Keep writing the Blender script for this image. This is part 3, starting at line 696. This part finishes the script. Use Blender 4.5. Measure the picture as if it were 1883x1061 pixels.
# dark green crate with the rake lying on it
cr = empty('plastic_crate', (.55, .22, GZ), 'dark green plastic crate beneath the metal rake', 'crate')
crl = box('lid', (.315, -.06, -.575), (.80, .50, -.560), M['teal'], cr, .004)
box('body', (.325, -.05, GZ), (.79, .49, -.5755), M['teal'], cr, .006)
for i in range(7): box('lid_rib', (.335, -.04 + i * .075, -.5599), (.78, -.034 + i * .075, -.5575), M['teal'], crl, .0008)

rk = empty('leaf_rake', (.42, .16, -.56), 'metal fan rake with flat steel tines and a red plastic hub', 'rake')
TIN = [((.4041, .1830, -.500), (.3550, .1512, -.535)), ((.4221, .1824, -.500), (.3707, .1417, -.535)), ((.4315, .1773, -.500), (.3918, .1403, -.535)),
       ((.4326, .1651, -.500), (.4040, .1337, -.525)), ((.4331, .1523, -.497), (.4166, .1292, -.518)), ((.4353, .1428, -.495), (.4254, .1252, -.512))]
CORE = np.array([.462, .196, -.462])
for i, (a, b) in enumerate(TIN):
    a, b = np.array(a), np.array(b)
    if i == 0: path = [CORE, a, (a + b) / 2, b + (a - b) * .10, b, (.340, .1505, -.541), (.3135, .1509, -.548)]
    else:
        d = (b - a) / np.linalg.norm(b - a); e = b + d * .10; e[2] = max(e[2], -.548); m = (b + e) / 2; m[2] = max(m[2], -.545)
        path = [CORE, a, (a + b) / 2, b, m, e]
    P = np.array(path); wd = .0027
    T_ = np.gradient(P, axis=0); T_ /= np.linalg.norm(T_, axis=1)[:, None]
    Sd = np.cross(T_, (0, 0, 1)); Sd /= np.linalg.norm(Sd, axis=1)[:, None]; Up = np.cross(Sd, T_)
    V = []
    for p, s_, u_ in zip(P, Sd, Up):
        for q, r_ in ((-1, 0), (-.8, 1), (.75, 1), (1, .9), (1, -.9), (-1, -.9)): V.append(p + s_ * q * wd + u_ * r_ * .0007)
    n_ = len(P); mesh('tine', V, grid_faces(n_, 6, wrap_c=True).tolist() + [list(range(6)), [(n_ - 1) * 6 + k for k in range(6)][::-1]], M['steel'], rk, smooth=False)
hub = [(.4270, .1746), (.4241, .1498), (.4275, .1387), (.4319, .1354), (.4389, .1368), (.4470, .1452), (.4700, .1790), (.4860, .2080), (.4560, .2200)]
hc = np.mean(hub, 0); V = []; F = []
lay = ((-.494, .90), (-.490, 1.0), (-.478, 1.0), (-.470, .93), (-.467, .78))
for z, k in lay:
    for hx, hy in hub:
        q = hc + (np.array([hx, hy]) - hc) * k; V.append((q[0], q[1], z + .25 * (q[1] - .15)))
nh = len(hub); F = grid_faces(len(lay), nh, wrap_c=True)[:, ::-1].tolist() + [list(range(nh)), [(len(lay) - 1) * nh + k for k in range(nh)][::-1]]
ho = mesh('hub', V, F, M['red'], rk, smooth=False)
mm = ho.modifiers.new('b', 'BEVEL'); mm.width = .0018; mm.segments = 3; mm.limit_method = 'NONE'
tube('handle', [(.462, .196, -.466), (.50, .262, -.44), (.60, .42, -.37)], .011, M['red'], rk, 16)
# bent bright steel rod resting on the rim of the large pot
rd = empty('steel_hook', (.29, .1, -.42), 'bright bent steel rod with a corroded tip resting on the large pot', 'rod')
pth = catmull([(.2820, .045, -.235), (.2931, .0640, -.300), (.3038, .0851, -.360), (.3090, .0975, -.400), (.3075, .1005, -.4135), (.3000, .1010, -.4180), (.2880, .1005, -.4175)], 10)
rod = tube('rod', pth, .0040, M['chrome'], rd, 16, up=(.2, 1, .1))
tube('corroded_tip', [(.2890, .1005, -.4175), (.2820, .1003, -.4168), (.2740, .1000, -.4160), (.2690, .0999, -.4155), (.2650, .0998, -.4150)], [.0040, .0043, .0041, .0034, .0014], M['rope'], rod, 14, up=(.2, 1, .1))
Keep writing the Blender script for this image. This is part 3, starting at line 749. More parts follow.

* [What is asked] Every entry must be output again, exactly as written above.

* [The completed task]
Keep writing the Blender script for this image. This is part 3, starting at line 696. This part finishes the script. Use Blender 4.5. Measure the picture as if it were 1883x1061 pixels.
# dark green crate with the rake lying on it
cr = empty('plastic_crate', (.55, .22, GZ), 'dark green plastic crate beneath the metal rake', 'crate')
crl = box('lid', (.315, -.06, -.575), (.80, .50, -.560), M['teal'], cr, .004)
box('body', (.325, -.05, GZ), (.79, .49, -.5755), M['teal'], cr, .006)
for i in range(7): box('lid_rib', (.335, -.04 + i * .075, -.5599), (.78, -.034 + i * .075, -.5575), M['teal'], crl, .0008)

rk = empty('leaf_rake', (.42, .16, -.56), 'metal fan rake with flat steel tines and a red plastic hub', 'rake')
TIN = [((.4041, .1830, -.500), (.3550, .1512, -.535)), ((.4221, .1824, -.500), (.3707, .1417, -.535)), ((.4315, .1773, -.500), (.3918, .1403, -.535)),
       ((.4326, .1651, -.500), (.4040, .1337, -.525)), ((.4331, .1523, -.497), (.4166, .1292, -.518)), ((.4353, .1428, -.495), (.4254, .1252, -.512))]
CORE = np.array([.462, .196, -.462])
for i, (a, b) in enumerate(TIN):
    a, b = np.array(a), np.array(b)
    if i == 0: path = [CORE, a, (a + b) / 2, b + (a - b) * .10, b, (.340, .1505, -.541), (.3135, .1509, -.548)]
    else:
        d = (b - a) / np.linalg.norm(b - a); e = b + d * .10; e[2] = max(e[2], -.548); m = (b + e) / 2; m[2] = max(m[2], -.545)
        path = [CORE, a, (a + b) / 2, b, m, e]
    P = np.array(path); wd = .0027
    T_ = np.gradient(P, axis=0); T_ /= np.linalg.norm(T_, axis=1)[:, None]
    Sd = np.cross(T_, (0, 0, 1)); Sd /= np.linalg.norm(Sd, axis=1)[:, None]; Up = np.cross(Sd, T_)
    V = []
    for p, s_, u_ in zip(P, Sd, Up):
        for q, r_ in ((-1, 0), (-.8, 1), (.75, 1), (1, .9), (1, -.9), (-1, -.9)): V.append(p + s_ * q * wd + u_ * r_ * .0007)
    n_ = len(P); mesh('tine', V, grid_faces(n_, 6, wrap_c=True).tolist() + [list(range(6)), [(n_ - 1) * 6 + k for k in range(6)][::-1]], M['steel'], rk, smooth=False)
hub = [(.4270, .1746), (.4241, .1498), (.4275, .1387), (.4319, .1354), (.4389, .1368), (.4470, .1452), (.4700, .1790), (.4860, .2080), (.4560, .2200)]
hc = np.mean(hub, 0); V = []; F = []
lay = ((-.494, .90), (-.490, 1.0), (-.478, 1.0), (-.470, .93), (-.467, .78))
for z, k in lay:
    for hx, hy in hub:
        q = hc + (np.array([hx, hy]) - hc) * k; V.append((q[0], q[1], z + .25 * (q[1] - .15)))
nh = len(hub); F = grid_faces(len(lay), nh, wrap_c=True)[:, ::-1].tolist() + [list(range(nh)), [(len(lay) - 1) * nh + k for k in range(nh)][::-1]]
ho = mesh('hub', V, F, M['red'], rk, smooth=False)
mm = ho.modifiers.new('b', 'BEVEL'); mm.width = .0018; mm.segments = 3; mm.limit_method = 'NONE'
tube('handle', [(.462, .196, -.466), (.50, .262, -.44), (.60, .42, -.37)], .011, M['red'], rk, 16)
# bent bright steel rod resting on the rim of the large pot
rd = empty('steel_hook', (.29, .1, -.42), 'bright bent steel rod with a corroded tip resting on the large pot', 'rod')
pth = catmull([(.2820, .045, -.235), (.2931, .0640, -.300), (.3038, .0851, -.360), (.3090, .0975, -.400), (.3075, .1005, -.4135), (.3000, .1010, -.4180), (.2880, .1005, -.4175)], 10)
rod = tube('rod', pth, .0040, M['chrome'], rd, 16, up=(.2, 1, .1))
tube('corroded_tip', [(.2890, .1005, -.4175), (.2820, .1003, -.4168), (.2740, .1000, -.4160), (.2690, .0999, -.4155), (.2650, .0998, -.4150)], [.0040, .0043, .0041, .0034, .0014], M['rope'], rod, 14, up=(.2, 1, .1))
Keep writing the Blender script for this image. This is part 3, starting at line 749. More parts follow.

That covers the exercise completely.